YOUR TASK
Filter the entries and keep only the lines where the string "Take" appears.

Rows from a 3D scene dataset
..............................
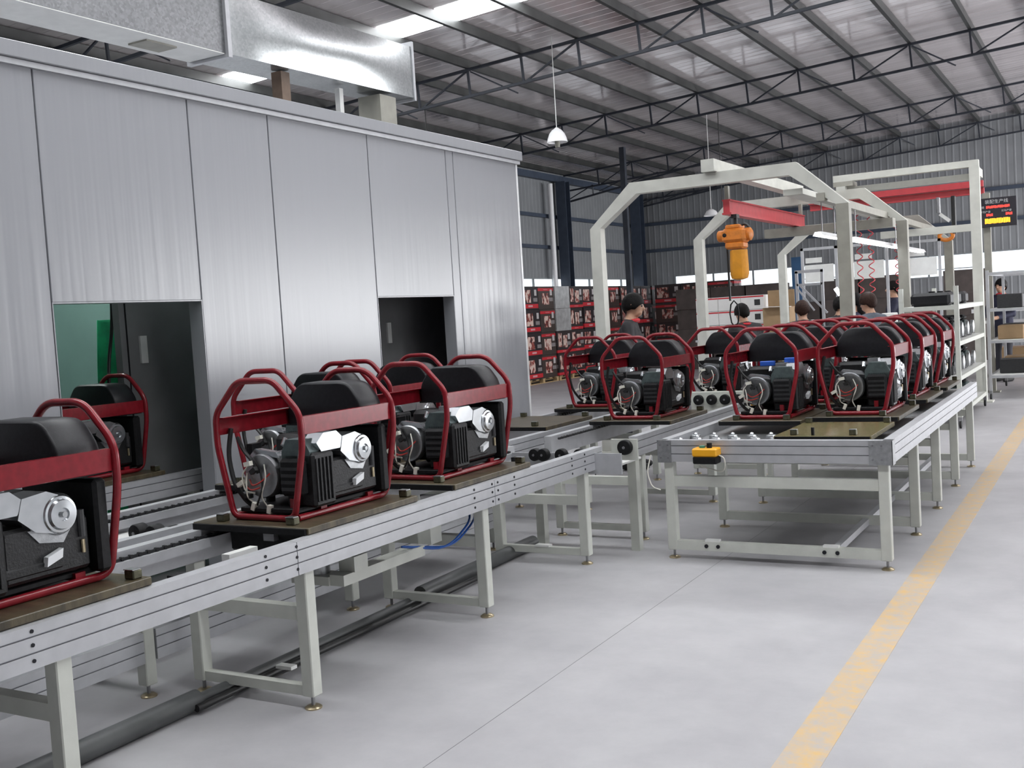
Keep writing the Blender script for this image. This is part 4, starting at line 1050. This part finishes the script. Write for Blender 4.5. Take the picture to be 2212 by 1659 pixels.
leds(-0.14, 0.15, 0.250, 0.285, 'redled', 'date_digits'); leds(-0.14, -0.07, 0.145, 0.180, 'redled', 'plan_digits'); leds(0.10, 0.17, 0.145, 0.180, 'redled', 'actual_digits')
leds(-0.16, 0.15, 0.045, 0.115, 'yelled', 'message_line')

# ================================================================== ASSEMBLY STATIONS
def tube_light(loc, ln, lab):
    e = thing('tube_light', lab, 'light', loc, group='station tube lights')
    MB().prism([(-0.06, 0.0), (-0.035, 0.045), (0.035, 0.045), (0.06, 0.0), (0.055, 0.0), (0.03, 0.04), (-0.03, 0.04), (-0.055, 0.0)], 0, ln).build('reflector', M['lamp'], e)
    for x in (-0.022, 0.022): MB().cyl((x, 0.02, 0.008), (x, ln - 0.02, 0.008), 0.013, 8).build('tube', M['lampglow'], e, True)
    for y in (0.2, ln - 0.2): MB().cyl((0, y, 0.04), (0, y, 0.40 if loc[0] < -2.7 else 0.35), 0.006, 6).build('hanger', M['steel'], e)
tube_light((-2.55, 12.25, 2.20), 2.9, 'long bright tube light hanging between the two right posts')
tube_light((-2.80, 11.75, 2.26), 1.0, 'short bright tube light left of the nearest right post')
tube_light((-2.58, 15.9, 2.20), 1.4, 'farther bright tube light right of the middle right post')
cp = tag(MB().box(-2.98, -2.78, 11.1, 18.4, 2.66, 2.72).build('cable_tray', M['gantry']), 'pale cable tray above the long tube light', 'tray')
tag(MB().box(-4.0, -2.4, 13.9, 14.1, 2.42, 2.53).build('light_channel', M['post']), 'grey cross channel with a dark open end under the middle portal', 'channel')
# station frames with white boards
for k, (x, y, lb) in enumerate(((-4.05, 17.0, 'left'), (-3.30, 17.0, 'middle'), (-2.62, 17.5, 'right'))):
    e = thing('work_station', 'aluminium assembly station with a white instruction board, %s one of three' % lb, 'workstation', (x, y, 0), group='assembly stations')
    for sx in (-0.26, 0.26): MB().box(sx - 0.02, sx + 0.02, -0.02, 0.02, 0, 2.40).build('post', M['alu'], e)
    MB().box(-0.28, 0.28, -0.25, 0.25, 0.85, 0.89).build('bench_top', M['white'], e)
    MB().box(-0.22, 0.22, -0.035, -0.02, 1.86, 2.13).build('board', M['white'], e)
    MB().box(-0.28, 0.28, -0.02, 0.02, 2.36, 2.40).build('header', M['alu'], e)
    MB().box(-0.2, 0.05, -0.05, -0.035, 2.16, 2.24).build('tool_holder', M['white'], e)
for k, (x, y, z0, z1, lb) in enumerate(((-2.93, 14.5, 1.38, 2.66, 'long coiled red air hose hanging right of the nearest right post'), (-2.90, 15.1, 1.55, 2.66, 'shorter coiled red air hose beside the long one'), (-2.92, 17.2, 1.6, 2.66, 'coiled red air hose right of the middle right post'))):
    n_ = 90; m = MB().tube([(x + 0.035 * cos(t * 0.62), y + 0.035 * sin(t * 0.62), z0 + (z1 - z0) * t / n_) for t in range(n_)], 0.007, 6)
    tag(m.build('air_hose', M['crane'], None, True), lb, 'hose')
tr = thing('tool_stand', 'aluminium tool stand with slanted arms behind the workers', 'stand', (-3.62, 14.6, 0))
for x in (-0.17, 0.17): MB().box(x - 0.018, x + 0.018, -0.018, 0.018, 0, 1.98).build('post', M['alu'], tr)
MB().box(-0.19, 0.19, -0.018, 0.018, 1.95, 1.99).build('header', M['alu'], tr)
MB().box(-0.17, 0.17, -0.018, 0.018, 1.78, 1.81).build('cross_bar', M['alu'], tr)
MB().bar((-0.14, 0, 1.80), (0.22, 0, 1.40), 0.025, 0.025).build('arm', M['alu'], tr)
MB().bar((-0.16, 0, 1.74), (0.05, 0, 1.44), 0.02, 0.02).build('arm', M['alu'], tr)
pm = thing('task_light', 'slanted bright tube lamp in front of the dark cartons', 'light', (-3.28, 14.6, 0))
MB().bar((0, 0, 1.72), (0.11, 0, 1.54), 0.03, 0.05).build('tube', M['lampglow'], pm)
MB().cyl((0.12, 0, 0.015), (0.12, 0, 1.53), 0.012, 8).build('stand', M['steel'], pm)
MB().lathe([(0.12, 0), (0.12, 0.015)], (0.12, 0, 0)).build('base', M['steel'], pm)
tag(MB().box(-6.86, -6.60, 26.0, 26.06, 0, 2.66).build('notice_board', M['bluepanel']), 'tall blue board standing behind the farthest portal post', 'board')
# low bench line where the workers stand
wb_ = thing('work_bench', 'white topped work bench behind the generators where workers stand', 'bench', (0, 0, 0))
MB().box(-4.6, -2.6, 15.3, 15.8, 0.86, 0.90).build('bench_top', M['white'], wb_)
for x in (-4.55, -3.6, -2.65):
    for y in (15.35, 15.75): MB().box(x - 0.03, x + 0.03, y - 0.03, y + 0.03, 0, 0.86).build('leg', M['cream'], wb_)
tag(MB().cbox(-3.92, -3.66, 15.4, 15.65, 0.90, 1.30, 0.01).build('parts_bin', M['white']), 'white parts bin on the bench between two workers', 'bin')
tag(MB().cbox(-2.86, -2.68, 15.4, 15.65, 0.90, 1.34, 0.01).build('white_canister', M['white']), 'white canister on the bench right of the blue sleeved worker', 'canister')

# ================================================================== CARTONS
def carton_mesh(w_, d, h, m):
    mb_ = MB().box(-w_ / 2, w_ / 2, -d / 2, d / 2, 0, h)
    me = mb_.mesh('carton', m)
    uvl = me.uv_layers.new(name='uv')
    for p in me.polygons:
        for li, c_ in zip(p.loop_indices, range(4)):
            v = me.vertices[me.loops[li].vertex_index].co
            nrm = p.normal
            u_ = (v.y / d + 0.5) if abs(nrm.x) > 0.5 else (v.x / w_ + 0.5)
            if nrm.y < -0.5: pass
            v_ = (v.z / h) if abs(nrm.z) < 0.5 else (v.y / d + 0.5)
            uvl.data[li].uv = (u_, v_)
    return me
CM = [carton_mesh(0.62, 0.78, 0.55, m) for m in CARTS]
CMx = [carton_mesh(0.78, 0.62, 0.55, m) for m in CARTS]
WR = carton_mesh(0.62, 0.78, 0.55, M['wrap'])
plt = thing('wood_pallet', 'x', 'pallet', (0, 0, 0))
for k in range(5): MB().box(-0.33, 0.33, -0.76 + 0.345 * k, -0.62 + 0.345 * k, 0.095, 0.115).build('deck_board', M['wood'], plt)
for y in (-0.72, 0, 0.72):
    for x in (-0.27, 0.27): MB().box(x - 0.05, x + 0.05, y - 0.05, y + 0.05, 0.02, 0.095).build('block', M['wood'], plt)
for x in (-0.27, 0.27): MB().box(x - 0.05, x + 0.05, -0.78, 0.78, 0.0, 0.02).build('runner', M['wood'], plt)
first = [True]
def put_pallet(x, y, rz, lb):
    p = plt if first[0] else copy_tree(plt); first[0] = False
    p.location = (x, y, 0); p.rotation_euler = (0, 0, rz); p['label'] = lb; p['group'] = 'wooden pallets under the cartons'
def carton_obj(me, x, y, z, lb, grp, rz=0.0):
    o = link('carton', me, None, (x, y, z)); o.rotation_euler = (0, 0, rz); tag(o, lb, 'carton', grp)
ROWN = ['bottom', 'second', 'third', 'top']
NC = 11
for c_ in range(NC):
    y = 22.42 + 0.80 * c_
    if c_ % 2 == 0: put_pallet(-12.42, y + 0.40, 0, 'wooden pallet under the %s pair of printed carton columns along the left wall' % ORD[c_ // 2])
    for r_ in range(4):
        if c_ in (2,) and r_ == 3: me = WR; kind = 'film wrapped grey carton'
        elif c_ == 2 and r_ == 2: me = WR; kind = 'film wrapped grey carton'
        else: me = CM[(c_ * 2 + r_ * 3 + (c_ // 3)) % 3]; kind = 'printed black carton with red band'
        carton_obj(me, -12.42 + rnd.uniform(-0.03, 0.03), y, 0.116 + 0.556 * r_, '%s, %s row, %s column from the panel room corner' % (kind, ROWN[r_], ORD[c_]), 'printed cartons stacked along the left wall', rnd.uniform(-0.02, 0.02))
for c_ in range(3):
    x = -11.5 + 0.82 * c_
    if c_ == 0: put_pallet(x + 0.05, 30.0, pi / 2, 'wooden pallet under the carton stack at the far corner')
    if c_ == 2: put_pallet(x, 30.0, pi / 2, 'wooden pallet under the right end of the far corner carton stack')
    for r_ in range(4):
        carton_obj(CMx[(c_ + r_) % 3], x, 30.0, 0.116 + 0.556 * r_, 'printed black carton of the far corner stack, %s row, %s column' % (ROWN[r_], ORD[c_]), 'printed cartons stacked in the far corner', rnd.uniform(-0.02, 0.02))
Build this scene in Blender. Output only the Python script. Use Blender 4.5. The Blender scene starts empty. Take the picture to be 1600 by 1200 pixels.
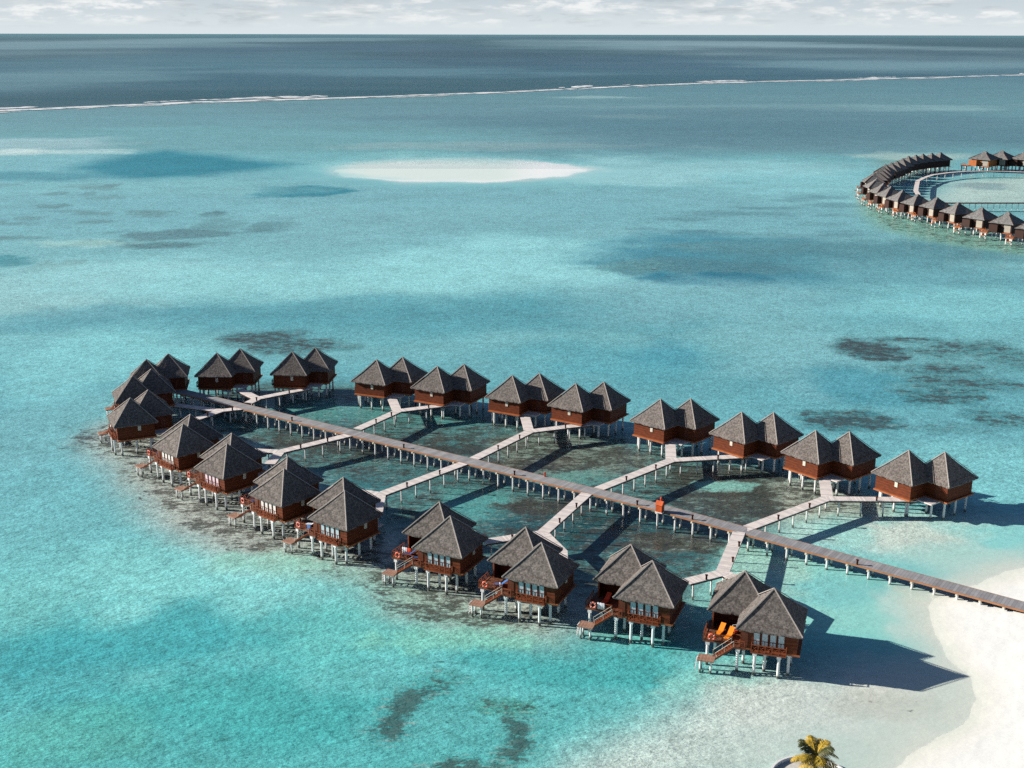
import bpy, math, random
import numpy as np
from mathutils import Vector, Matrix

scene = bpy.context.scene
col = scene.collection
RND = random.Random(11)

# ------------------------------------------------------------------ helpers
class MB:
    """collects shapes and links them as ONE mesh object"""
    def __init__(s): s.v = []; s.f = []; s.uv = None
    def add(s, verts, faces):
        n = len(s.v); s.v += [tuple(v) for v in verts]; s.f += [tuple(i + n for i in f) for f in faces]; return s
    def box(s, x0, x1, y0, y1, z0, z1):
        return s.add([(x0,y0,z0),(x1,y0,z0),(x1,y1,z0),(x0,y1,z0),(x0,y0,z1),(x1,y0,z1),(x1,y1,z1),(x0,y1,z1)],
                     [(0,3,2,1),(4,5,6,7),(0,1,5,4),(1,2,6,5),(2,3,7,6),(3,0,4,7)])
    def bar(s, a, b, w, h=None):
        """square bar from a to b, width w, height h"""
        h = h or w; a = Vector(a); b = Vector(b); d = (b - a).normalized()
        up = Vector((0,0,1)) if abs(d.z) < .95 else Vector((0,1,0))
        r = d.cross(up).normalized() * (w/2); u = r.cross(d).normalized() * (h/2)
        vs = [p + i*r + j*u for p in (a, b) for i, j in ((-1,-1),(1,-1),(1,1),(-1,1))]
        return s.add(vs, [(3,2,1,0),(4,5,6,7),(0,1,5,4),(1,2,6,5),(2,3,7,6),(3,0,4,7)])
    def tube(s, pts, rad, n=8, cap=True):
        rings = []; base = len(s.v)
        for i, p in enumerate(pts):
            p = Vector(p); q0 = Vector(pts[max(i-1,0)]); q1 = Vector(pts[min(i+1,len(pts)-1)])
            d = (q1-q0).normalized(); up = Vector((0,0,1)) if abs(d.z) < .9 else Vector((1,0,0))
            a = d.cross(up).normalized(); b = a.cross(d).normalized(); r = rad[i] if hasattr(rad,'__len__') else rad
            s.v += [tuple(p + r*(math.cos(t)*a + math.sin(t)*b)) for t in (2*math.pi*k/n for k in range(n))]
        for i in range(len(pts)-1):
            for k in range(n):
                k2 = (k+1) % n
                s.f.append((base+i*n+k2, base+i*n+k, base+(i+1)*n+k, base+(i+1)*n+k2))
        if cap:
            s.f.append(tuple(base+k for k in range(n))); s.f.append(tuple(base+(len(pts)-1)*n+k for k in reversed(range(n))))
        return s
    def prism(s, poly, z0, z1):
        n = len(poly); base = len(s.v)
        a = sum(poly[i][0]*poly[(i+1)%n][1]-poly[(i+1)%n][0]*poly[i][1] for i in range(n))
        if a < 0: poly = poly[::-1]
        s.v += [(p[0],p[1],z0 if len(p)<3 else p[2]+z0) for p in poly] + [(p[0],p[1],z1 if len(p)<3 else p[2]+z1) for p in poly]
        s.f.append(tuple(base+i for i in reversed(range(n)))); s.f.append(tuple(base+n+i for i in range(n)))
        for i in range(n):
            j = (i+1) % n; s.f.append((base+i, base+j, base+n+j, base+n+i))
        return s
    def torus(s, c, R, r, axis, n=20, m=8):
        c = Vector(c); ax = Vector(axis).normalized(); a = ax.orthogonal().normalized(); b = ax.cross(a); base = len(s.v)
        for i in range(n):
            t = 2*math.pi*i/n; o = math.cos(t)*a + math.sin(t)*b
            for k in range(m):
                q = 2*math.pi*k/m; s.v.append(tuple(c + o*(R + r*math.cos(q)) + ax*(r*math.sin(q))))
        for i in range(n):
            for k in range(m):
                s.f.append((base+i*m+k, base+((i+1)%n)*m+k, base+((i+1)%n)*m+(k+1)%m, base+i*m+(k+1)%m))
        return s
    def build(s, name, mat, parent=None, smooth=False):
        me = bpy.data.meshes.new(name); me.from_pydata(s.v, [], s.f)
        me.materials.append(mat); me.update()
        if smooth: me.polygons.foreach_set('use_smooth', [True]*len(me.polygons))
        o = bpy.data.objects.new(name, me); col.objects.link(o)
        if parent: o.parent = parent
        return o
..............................
EXERCISE RESPONSE
Keep writing the Blender script for this image. This is part 4, starting at line 1050. This part finishes the script. Write for Blender 4.5. Take the picture to be 2212 by 1659 pixels.
Build this scene in Blender. Output only the Python script. Use Blender 4.5. The Blender scene starts empty. Take the picture to be 1600 by 1200 pixels.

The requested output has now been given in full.